◆ COLLECTED MATERIAL:
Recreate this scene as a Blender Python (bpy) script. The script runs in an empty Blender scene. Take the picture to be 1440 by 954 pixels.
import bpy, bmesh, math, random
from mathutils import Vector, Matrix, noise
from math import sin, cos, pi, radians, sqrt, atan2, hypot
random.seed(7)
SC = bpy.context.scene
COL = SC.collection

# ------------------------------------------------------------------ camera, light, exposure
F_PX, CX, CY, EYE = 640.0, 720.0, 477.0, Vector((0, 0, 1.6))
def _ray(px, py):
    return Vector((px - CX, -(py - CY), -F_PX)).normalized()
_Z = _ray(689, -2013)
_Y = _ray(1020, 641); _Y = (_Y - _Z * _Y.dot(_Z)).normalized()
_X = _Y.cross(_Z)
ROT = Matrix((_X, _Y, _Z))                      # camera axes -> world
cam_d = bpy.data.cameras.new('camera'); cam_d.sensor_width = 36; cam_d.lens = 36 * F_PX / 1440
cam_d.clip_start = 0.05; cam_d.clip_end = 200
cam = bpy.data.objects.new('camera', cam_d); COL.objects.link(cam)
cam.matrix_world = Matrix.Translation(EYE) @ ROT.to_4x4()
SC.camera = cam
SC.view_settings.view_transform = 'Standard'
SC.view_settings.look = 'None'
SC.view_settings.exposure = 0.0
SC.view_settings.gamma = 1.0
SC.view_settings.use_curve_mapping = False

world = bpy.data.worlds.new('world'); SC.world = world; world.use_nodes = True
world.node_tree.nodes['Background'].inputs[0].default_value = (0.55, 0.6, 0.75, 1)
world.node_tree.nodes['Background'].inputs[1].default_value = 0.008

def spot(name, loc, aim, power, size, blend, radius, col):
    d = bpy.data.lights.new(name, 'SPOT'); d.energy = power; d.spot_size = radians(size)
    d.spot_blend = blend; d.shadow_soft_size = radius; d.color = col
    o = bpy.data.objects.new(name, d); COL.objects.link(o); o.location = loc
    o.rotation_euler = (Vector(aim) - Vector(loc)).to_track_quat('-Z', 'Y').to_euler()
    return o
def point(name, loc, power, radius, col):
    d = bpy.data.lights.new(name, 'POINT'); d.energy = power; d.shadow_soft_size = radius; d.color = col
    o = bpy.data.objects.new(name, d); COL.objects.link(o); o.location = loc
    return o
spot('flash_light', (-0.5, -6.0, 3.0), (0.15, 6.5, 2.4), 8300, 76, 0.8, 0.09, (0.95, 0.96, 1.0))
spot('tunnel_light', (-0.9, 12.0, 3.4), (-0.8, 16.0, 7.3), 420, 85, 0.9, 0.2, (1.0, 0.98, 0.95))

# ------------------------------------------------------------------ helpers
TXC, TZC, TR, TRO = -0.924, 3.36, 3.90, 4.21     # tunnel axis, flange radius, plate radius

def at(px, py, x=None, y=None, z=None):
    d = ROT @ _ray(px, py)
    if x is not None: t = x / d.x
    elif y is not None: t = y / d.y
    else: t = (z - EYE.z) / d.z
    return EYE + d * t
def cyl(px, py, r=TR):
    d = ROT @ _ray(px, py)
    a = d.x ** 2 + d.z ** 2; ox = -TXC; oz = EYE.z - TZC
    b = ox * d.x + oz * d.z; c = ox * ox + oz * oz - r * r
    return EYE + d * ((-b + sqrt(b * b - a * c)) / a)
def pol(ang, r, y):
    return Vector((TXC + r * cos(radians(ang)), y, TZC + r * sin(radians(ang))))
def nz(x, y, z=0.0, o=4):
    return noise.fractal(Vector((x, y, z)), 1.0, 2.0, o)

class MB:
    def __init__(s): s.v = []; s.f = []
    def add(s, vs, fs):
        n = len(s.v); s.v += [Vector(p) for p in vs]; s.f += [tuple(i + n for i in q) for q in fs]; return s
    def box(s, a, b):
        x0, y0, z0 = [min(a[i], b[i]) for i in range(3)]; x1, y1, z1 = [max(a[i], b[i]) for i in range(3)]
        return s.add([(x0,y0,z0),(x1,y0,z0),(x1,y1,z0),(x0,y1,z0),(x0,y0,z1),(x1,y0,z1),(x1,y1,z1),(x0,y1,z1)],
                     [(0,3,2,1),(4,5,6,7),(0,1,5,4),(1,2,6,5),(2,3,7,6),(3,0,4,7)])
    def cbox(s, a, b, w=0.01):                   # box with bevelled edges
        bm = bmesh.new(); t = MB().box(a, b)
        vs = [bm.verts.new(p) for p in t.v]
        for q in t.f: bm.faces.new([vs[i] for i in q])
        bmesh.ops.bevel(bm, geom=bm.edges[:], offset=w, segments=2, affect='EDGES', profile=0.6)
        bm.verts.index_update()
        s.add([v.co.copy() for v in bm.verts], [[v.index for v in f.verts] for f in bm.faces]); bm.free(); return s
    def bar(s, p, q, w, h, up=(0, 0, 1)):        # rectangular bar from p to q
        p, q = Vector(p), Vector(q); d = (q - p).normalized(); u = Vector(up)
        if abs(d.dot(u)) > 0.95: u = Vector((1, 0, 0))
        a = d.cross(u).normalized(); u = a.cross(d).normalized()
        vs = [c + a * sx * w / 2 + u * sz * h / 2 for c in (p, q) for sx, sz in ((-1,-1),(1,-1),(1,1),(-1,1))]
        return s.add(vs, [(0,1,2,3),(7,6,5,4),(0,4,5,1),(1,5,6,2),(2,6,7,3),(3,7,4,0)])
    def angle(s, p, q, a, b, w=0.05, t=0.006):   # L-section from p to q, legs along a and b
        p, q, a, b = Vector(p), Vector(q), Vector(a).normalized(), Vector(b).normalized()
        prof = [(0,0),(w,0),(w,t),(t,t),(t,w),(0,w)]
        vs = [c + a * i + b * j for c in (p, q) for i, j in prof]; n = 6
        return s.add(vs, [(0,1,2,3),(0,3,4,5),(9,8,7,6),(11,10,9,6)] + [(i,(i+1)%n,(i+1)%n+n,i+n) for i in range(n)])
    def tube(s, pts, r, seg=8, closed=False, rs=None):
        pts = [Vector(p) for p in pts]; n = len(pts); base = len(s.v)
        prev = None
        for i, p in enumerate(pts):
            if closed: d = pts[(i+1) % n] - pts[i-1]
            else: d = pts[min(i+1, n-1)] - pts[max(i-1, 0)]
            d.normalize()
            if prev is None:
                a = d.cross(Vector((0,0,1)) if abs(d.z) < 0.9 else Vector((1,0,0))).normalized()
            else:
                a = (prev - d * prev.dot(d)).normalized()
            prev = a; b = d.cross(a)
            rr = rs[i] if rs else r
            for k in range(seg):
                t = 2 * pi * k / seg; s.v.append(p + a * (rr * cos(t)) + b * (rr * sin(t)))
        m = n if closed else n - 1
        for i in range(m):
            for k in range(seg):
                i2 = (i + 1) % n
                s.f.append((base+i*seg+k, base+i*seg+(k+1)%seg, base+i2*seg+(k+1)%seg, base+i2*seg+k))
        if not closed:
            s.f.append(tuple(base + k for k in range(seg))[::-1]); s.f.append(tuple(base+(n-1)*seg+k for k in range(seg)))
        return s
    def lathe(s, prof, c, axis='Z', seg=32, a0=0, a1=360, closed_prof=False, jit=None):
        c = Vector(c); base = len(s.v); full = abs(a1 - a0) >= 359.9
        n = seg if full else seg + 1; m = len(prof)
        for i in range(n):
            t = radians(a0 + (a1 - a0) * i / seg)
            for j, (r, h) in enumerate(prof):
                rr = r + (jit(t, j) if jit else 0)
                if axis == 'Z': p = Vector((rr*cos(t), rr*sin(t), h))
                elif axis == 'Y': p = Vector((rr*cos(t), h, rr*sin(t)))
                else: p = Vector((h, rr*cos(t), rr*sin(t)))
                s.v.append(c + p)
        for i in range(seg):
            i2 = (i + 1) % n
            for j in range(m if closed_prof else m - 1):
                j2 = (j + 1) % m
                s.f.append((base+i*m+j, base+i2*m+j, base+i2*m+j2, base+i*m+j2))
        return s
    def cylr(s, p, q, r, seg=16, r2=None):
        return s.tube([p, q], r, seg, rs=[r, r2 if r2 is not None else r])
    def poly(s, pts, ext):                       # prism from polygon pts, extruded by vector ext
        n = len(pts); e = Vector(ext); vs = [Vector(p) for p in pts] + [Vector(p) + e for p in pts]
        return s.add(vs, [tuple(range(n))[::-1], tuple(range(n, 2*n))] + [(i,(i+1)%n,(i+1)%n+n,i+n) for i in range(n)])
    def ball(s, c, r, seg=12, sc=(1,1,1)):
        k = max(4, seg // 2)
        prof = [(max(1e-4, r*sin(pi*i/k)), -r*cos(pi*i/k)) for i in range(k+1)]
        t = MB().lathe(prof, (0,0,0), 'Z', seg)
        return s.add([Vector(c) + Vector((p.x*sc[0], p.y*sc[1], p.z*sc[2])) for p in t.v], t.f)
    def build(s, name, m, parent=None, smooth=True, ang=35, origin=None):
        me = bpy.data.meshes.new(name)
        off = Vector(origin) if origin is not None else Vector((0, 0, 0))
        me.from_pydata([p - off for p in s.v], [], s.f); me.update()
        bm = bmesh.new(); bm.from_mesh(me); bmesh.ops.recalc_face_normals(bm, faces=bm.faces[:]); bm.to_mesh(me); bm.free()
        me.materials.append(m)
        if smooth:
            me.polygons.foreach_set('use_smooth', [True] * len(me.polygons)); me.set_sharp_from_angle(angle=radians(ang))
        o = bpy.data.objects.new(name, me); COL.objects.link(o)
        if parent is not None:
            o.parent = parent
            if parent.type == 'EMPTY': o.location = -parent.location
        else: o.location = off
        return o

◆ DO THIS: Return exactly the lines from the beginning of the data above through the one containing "COL = SC.collection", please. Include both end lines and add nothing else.

◆ REPLY TO THE EXERCISE:
Recreate this scene as a Blender Python (bpy) script. The script runs in an empty Blender scene. Take the picture to be 1440 by 954 pixels.
import bpy, bmesh, math, random
from mathutils import Vector, Matrix, noise
from math import sin, cos, pi, radians, sqrt, atan2, hypot
random.seed(7)
SC = bpy.context.scene
COL = SC.collection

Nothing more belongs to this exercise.